Gildan Activewear (TSX:GIL) stock has been one of those stealthy market outperformers that Canadian investors really should give more attention to. Undoubtedly, if you haven’t kept up with the name in recent years, it may come as a bit of a shock to learn shares of the clothing company are up more than 230% in the last five years. With GIL stock recently correcting by close to 27% from peak to trough before partially recovering nearly half the ground, the post-plunge rally would have been even more astounding (a 270% gain before the dip of spring 2025).
The big question going into 2025’s second half is whether the maker of essential clothing items still has more gas left in the tank to revisit or even break through prior all-time highs just shy of the $80 per-share level.
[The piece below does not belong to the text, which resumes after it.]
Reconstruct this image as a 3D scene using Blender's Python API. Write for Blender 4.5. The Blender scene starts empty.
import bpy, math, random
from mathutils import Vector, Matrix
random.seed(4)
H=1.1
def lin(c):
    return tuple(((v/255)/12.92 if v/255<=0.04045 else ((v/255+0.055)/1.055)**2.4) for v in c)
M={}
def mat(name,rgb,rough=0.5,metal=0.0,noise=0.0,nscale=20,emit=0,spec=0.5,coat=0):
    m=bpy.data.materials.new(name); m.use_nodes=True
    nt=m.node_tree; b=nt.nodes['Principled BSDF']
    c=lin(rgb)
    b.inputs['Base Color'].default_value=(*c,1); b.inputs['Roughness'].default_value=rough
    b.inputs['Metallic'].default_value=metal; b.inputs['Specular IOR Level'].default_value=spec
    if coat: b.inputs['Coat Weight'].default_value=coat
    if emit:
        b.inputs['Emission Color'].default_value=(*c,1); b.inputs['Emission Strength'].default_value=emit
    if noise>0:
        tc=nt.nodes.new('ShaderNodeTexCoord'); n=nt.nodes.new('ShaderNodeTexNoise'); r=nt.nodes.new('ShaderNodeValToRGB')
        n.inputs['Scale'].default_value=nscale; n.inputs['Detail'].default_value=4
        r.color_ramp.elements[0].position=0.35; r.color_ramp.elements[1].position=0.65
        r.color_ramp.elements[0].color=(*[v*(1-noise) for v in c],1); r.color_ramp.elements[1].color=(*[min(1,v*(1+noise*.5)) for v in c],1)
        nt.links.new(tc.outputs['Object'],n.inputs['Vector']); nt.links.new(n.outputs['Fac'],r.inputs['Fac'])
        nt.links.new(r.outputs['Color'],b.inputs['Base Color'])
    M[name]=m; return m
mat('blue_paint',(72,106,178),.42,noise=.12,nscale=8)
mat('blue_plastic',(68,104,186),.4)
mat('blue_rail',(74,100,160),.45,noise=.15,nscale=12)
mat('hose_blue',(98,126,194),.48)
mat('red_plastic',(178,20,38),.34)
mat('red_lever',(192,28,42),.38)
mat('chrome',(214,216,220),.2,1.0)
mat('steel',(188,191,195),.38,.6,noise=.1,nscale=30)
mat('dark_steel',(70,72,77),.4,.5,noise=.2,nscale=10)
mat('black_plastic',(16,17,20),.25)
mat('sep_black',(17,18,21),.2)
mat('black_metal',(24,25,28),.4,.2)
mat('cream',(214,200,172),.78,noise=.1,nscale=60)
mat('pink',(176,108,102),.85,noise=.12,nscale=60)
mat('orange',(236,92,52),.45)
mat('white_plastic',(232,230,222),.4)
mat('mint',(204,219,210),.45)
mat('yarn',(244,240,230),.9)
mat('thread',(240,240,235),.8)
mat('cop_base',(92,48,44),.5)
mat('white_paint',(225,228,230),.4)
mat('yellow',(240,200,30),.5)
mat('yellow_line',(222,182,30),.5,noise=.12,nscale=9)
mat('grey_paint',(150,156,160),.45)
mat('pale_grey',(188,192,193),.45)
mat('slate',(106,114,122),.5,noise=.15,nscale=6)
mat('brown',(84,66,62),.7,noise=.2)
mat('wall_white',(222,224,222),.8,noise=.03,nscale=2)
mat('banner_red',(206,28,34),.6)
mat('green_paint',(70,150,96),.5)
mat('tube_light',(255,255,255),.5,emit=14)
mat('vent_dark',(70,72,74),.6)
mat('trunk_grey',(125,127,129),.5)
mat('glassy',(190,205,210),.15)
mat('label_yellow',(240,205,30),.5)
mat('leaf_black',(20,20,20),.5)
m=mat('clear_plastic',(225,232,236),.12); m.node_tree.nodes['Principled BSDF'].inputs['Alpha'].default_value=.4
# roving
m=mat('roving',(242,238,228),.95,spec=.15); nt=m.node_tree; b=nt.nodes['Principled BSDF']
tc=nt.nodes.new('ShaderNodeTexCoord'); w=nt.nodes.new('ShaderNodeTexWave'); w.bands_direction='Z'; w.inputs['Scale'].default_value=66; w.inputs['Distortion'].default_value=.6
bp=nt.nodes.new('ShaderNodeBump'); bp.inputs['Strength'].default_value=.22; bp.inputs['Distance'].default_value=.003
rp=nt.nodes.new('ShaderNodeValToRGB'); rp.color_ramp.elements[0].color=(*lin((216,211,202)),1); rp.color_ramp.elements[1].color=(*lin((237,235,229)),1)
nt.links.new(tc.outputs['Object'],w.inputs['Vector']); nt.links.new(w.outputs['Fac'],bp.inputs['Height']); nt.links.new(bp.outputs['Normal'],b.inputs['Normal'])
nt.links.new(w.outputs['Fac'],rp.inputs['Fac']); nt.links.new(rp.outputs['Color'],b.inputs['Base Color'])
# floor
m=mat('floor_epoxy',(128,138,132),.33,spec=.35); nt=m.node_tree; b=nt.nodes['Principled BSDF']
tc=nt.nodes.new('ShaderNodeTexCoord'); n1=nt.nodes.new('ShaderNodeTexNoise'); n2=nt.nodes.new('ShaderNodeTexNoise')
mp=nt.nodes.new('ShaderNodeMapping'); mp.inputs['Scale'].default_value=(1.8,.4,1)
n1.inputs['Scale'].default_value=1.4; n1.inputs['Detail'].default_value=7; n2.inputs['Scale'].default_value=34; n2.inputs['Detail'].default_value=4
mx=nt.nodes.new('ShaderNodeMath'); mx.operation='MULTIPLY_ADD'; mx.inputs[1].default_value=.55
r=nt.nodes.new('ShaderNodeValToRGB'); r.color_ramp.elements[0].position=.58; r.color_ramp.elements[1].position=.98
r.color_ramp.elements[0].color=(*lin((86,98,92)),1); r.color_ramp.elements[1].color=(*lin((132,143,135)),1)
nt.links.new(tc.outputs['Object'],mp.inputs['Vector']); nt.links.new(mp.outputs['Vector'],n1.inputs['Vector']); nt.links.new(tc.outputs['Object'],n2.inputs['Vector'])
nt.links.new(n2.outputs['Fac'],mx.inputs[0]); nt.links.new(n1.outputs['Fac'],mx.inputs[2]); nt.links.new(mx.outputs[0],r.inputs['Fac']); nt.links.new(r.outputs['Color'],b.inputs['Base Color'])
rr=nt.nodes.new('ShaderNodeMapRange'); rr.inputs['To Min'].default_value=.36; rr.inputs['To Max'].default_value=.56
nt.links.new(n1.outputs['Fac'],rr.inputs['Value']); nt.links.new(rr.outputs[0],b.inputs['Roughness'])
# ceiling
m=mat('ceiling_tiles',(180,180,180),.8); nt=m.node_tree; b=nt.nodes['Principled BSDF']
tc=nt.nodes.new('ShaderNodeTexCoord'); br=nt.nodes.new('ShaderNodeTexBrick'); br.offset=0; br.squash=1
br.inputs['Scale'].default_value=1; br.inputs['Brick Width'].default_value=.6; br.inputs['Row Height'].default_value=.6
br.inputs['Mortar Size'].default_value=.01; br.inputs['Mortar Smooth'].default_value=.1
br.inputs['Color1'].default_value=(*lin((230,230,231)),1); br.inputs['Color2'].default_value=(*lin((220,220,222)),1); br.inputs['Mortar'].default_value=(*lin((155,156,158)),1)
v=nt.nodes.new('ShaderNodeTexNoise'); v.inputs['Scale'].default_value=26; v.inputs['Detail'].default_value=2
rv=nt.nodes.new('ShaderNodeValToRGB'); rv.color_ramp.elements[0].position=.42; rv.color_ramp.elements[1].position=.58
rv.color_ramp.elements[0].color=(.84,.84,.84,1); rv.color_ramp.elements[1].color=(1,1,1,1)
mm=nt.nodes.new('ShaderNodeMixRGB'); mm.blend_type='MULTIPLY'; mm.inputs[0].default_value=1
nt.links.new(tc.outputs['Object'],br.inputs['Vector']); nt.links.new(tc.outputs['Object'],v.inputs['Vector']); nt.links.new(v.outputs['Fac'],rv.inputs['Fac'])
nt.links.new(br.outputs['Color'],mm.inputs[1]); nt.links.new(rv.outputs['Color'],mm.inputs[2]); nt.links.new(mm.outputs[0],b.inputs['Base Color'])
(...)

Of course, the valuation still looks quite appealing, with the name trading at 18.7 times trailing price-to-earnings (P/E). And with a nice, nearly 2% dividend yield to go, it certainly seems like a great time to be a net buyer of GIL shares on weakness. That said, the $10 billion clothing company isn’t without its own fair share of headwinds as the economic climate looks to get a bit chillier in the second half.
Gildan has a pretty wide moat.
Recently, Gildan’s top boss remarked on the company’s “strong competitive advantage,” even in the face of Trump’s tariff threats. Undoubtedly, tariffs are a huge thorn in the side of many firms. And while Gildan is, by no means, immune to such levies, I do think the popular maker of custom tees is ready to dodge and weave past the worst of tariffs. Arguably, it’s Gildan’s operational excellence that could allow it to gain ground over some of its peers in the apparel scene.
Furthermore, Gildan doesn’t exactly make premium-branded merchandise. Indeed, its durable competitive edge (or source of economic moat) lies in its lower costs of production on various “basic” clothing items (think t-shirts, crews, and all the sort). As the economy sinks a bit, I do think that the tides could move in favour of the lower-cost apparel producers. And with that, Gildan looks to be a tad more recession-resilient than most other apparel makers that fly on your radar, at least in my opinion. In any case, a tariff-driven downturn, I think, could be less harsh on Gildan.
Perhaps the company’s CEO, Glenn Chamandy, put it best: “We’re in a great position to take share.”
Time to buy?
So, does Gildan’s tariff resilience make it a great buy at around $65 and change per share?
I certainly think so. The stock’s still cheap and recent momentum, I think, could persist for more than a year. The latest first-quarter results were fairly decent. And with management continuing to push forward despite the tariff disruptions, I see few reasons to take profits on a proven market beater that has all the right growth drivers and one of the best management teams in the entire apparel space. Indeed, apparel’s in a tough spot right now, but Gildan is still feeling the wind at its back.